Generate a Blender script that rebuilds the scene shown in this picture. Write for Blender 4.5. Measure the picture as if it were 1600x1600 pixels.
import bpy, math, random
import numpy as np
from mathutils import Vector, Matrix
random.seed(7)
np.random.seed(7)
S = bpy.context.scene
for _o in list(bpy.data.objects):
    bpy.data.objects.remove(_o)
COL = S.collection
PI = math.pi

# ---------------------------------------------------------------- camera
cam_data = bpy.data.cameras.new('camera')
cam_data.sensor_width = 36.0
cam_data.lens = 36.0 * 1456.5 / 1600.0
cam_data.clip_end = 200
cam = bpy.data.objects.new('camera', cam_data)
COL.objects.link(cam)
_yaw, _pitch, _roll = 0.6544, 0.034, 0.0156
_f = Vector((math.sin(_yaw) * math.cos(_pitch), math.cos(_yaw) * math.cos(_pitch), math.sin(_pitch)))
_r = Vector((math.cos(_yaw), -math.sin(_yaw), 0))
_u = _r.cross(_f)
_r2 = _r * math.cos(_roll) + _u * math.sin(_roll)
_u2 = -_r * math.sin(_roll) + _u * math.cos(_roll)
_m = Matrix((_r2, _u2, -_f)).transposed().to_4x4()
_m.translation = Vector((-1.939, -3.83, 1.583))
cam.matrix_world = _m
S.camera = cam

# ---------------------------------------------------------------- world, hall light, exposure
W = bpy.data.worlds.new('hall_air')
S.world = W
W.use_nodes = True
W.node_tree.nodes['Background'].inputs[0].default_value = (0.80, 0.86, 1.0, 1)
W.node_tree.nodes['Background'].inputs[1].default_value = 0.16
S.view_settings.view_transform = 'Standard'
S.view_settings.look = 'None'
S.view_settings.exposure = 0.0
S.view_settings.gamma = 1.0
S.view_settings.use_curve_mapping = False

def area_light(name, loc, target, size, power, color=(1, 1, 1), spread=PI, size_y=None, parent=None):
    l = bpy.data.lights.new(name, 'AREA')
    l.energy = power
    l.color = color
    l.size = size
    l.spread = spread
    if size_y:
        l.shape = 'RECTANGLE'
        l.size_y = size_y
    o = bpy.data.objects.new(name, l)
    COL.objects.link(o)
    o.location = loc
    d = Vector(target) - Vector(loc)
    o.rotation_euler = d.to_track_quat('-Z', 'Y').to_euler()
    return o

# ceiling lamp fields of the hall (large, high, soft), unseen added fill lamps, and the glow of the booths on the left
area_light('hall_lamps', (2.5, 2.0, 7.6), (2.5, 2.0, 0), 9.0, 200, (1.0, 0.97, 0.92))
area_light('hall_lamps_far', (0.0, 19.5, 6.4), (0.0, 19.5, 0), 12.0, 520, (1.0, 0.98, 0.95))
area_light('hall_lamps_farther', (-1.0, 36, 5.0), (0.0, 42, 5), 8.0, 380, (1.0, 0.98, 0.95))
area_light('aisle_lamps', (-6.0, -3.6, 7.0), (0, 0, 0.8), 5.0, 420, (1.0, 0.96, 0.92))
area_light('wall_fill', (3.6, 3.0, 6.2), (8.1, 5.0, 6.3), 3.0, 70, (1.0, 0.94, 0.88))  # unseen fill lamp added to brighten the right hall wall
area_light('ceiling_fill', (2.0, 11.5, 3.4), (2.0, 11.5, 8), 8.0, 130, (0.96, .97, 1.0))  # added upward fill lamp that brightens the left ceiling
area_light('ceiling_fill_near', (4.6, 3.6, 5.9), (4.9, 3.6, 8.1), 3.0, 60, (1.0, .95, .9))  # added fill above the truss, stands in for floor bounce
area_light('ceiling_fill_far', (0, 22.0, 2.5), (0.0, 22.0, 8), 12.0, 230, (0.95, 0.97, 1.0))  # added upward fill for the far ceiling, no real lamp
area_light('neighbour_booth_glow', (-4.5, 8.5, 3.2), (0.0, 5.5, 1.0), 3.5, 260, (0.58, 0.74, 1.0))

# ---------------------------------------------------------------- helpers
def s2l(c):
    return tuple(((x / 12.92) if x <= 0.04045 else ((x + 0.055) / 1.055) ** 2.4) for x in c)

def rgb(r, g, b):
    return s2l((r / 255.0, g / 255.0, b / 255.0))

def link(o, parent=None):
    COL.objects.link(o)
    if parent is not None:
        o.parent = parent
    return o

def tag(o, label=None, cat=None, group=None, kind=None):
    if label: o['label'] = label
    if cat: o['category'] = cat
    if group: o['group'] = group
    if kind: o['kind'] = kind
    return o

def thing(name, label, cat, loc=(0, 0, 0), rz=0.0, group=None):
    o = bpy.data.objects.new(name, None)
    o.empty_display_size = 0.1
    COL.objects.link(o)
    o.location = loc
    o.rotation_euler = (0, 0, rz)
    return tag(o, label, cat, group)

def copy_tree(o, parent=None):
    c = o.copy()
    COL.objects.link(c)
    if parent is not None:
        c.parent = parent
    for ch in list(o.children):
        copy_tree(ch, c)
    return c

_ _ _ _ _

Job | Look above and repeat, character for character, the lines from the first one to the line with "PI = math.pi", counting both.

Task result |
Generate a Blender script that rebuilds the scene shown in this picture. Write for Blender 4.5. Measure the picture as if it were 1600x1600 pixels.
import bpy, math, random
import numpy as np
from mathutils import Vector, Matrix
random.seed(7)
np.random.seed(7)
S = bpy.context.scene
for _o in list(bpy.data.objects):
    bpy.data.objects.remove(_o)
COL = S.collection
PI = math.pi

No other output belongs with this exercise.